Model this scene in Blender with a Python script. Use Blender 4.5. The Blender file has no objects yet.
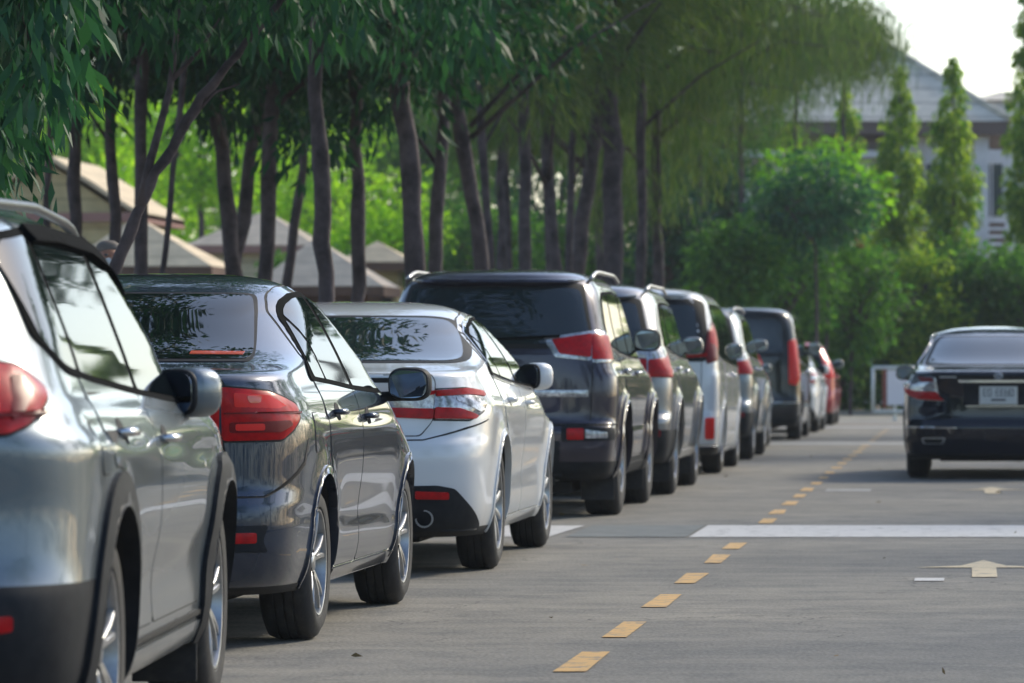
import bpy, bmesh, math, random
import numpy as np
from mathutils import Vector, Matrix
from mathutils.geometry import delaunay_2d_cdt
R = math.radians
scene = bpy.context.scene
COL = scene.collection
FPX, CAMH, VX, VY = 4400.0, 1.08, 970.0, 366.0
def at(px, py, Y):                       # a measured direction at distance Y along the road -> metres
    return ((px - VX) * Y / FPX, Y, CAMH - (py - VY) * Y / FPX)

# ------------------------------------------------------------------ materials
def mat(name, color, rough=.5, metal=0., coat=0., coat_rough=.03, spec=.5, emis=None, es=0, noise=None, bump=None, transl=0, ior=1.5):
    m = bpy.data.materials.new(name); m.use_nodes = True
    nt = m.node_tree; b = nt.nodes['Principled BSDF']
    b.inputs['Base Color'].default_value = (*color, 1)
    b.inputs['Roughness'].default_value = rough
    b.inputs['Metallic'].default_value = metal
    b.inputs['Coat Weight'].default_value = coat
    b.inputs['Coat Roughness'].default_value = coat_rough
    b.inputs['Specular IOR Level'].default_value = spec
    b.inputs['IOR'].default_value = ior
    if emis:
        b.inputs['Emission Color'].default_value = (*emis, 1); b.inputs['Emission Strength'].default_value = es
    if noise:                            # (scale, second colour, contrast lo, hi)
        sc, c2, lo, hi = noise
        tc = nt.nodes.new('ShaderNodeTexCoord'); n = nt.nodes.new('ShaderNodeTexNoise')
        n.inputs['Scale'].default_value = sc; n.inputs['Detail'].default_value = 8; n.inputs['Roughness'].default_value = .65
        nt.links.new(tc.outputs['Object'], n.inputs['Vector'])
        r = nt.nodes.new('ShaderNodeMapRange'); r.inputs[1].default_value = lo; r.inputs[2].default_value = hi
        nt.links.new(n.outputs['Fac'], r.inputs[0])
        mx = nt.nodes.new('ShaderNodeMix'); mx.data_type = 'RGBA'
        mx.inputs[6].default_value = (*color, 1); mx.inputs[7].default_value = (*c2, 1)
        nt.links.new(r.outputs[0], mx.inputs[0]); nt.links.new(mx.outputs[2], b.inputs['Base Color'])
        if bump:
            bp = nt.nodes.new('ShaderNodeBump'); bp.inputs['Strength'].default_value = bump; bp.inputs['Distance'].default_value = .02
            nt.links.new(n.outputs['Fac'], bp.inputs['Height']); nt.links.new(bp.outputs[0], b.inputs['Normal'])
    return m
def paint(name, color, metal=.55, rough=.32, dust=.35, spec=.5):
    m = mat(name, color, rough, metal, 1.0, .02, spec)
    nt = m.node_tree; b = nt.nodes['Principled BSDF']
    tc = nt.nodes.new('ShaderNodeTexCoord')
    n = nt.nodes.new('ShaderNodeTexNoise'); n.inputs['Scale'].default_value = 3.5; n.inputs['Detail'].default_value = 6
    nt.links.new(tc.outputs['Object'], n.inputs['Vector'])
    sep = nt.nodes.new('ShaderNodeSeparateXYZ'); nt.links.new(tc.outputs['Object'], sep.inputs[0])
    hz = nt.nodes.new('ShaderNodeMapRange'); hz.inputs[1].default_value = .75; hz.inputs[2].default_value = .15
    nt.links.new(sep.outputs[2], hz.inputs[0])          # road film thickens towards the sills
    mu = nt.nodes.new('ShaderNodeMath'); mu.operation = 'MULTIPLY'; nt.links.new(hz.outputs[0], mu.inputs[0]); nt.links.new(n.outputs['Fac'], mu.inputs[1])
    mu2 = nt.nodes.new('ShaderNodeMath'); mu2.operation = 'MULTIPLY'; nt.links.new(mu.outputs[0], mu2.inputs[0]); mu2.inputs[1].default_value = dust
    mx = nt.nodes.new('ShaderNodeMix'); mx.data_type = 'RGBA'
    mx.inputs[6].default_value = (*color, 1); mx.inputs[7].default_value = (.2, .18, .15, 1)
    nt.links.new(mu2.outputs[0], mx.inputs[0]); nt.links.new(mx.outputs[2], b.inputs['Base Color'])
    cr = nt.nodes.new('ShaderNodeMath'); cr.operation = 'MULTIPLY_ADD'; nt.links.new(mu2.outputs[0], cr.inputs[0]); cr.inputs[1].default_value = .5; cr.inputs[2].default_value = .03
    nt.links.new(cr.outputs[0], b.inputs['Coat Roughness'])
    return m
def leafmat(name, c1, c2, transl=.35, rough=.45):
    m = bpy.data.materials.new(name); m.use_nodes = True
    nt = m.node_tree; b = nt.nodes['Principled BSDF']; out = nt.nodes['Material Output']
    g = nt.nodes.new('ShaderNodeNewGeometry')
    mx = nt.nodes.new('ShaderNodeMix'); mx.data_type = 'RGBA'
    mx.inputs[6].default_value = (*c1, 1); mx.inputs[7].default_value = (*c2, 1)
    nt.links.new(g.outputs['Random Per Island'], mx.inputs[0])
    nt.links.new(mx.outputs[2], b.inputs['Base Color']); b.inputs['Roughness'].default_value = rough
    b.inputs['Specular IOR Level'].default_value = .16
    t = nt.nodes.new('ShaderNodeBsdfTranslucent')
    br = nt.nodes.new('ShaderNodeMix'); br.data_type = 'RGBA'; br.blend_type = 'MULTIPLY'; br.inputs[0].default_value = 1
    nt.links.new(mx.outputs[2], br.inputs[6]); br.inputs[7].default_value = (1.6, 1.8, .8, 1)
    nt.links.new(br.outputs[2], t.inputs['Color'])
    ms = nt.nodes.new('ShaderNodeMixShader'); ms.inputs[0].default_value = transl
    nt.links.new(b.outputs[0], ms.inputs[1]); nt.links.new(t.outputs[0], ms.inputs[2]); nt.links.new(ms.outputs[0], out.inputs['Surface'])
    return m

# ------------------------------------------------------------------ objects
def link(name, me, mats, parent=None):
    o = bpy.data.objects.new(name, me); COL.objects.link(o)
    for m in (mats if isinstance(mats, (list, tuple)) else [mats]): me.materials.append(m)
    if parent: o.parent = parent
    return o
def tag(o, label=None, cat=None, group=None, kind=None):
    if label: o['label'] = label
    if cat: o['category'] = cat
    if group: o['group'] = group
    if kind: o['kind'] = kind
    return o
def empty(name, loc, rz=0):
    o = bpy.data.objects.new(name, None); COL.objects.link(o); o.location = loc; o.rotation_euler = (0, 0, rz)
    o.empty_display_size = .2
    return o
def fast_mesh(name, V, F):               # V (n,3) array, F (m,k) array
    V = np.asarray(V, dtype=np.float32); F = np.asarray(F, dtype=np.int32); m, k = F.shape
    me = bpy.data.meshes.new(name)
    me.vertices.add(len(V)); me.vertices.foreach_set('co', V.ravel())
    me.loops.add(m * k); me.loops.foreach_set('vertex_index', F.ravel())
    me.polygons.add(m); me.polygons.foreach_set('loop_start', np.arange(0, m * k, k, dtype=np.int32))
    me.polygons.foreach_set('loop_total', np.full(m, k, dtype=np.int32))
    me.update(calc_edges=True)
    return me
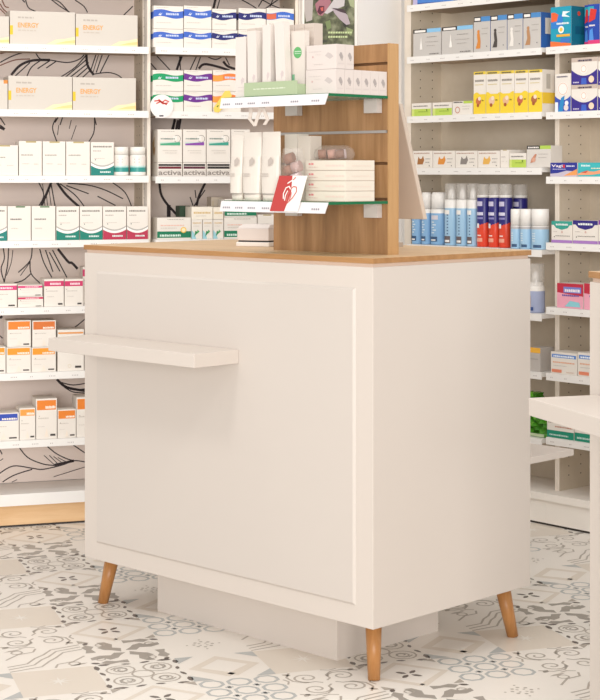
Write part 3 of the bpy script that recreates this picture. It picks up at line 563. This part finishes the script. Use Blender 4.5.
= = = =
* **Requirements**: Reproduce the material word for word, minus the images.

* **Solution for this exercise**:
Model this scene in Blender with a Python script. Use Blender 4.5. The Blender file has no objects yet.
import bpy, bmesh, math, random
import numpy as np
from mathutils import Vector, Matrix
from mathutils.geometry import delaunay_2d_cdt
R = math.radians
scene = bpy.context.scene
COL = scene.collection
FPX, CAMH, VX, VY = 4400.0, 1.08, 970.0, 366.0
def at(px, py, Y):                       # a measured direction at distance Y along the road -> metres
    return ((px - VX) * Y / FPX, Y, CAMH - (py - VY) * Y / FPX)

# ------------------------------------------------------------------ materials
def mat(name, color, rough=.5, metal=0., coat=0., coat_rough=.03, spec=.5, emis=None, es=0, noise=None, bump=None, transl=0, ior=1.5):
    m = bpy.data.materials.new(name); m.use_nodes = True
    nt = m.node_tree; b = nt.nodes['Principled BSDF']
    b.inputs['Base Color'].default_value = (*color, 1)
    b.inputs['Roughness'].default_value = rough
    b.inputs['Metallic'].default_value = metal
    b.inputs['Coat Weight'].default_value = coat
    b.inputs['Coat Roughness'].default_value = coat_rough
    b.inputs['Specular IOR Level'].default_value = spec
    b.inputs['IOR'].default_value = ior
    if emis:
        b.inputs['Emission Color'].default_value = (*emis, 1); b.inputs['Emission Strength'].default_value = es
    if noise:                            # (scale, second colour, contrast lo, hi)
        sc, c2, lo, hi = noise
        tc = nt.nodes.new('ShaderNodeTexCoord'); n = nt.nodes.new('ShaderNodeTexNoise')
        n.inputs['Scale'].default_value = sc; n.inputs['Detail'].default_value = 8; n.inputs['Roughness'].default_value = .65
        nt.links.new(tc.outputs['Object'], n.inputs['Vector'])
        r = nt.nodes.new('ShaderNodeMapRange'); r.inputs[1].default_value = lo; r.inputs[2].default_value = hi
        nt.links.new(n.outputs['Fac'], r.inputs[0])
        mx = nt.nodes.new('ShaderNodeMix'); mx.data_type = 'RGBA'
        mx.inputs[6].default_value = (*color, 1); mx.inputs[7].default_value = (*c2, 1)
        nt.links.new(r.outputs[0], mx.inputs[0]); nt.links.new(mx.outputs[2], b.inputs['Base Color'])
        if bump:
            bp = nt.nodes.new('ShaderNodeBump'); bp.inputs['Strength'].default_value = bump; bp.inputs['Distance'].default_value = .02
            nt.links.new(n.outputs['Fac'], bp.inputs['Height']); nt.links.new(bp.outputs[0], b.inputs['Normal'])
    return m
def paint(name, color, metal=.55, rough=.32, dust=.35, spec=.5):
    m = mat(name, color, rough, metal, 1.0, .02, spec)
    nt = m.node_tree; b = nt.nodes['Principled BSDF']
    tc = nt.nodes.new('ShaderNodeTexCoord')
    n = nt.nodes.new('ShaderNodeTexNoise'); n.inputs['Scale'].default_value = 3.5; n.inputs['Detail'].default_value = 6
    nt.links.new(tc.outputs['Object'], n.inputs['Vector'])
    sep = nt.nodes.new('ShaderNodeSeparateXYZ'); nt.links.new(tc.outputs['Object'], sep.inputs[0])
    hz = nt.nodes.new('ShaderNodeMapRange'); hz.inputs[1].default_value = .75; hz.inputs[2].default_value = .15
    nt.links.new(sep.outputs[2], hz.inputs[0])          # road film thickens towards the sills
    mu = nt.nodes.new('ShaderNodeMath'); mu.operation = 'MULTIPLY'; nt.links.new(hz.outputs[0], mu.inputs[0]); nt.links.new(n.outputs['Fac'], mu.inputs[1])
    mu2 = nt.nodes.new('ShaderNodeMath'); mu2.operation = 'MULTIPLY'; nt.links.new(mu.outputs[0], mu2.inputs[0]); mu2.inputs[1].default_value = dust
    mx = nt.nodes.new('ShaderNodeMix'); mx.data_type = 'RGBA'
    mx.inputs[6].default_value = (*color, 1); mx.inputs[7].default_value = (.2, .18, .15, 1)
    nt.links.new(mu2.outputs[0], mx.inputs[0]); nt.links.new(mx.outputs[2], b.inputs['Base Color'])
    cr = nt.nodes.new('ShaderNodeMath'); cr.operation = 'MULTIPLY_ADD'; nt.links.new(mu2.outputs[0], cr.inputs[0]); cr.inputs[1].default_value = .5; cr.inputs[2].default_value = .03
    nt.links.new(cr.outputs[0], b.inputs['Coat Roughness'])
    return m
def leafmat(name, c1, c2, transl=.35, rough=.45):
    m = bpy.data.materials.new(name); m.use_nodes = True
    nt = m.node_tree; b = nt.nodes['Principled BSDF']; out = nt.nodes['Material Output']
    g = nt.nodes.new('ShaderNodeNewGeometry')
    mx = nt.nodes.new('ShaderNodeMix'); mx.data_type = 'RGBA'
    mx.inputs[6].default_value = (*c1, 1); mx.inputs[7].default_value = (*c2, 1)
    nt.links.new(g.outputs['Random Per Island'], mx.inputs[0])
    nt.links.new(mx.outputs[2], b.inputs['Base Color']); b.inputs['Roughness'].default_value = rough
    b.inputs['Specular IOR Level'].default_value = .16
    t = nt.nodes.new('ShaderNodeBsdfTranslucent')
    br = nt.nodes.new('ShaderNodeMix'); br.data_type = 'RGBA'; br.blend_type = 'MULTIPLY'; br.inputs[0].default_value = 1
    nt.links.new(mx.outputs[2], br.inputs[6]); br.inputs[7].default_value = (1.6, 1.8, .8, 1)
    nt.links.new(br.outputs[2], t.inputs['Color'])
    ms = nt.nodes.new('ShaderNodeMixShader'); ms.inputs[0].default_value = transl
    nt.links.new(b.outputs[0], ms.inputs[1]); nt.links.new(t.outputs[0], ms.inputs[2]); nt.links.new(ms.outputs[0], out.inputs['Surface'])
    return m

# ------------------------------------------------------------------ objects
def link(name, me, mats, parent=None):
    o = bpy.data.objects.new(name, me); COL.objects.link(o)
    for m in (mats if isinstance(mats, (list, tuple)) else [mats]): me.materials.append(m)
    if parent: o.parent = parent
    return o
def tag(o, label=None, cat=None, group=None, kind=None):
    if label: o['label'] = label
    if cat: o['category'] = cat
    if group: o['group'] = group
    if kind: o['kind'] = kind
    return o
def empty(name, loc, rz=0):
    o = bpy.data.objects.new(name, None); COL.objects.link(o); o.location = loc; o.rotation_euler = (0, 0, rz)
    o.empty_display_size = .2
    return o
def fast_mesh(name, V, F):               # V (n,3) array, F (m,k) array
    V = np.asarray(V, dtype=np.float32); F = np.asarray(F, dtype=np.int32); m, k = F.shape
    me = bpy.data.meshes.new(name)
    me.vertices.add(len(V)); me.vertices.foreach_set('co', V.ravel())
    me.loops.add(m * k); me.loops.foreach_set('vertex_index', F.ravel())
    me.polygons.add(m); me.polygons.foreach_set('loop_start', np.arange(0, m * k, k, dtype=np.int32))
    me.polygons.foreach_set('loop_total', np.full(m, k, dtype=np.int32))
    me.update(calc_edges=True)
    return me
Write part 3 of the bpy script that recreates this picture. It picks up at line 563. This part finishes the script. Use Blender 4.5.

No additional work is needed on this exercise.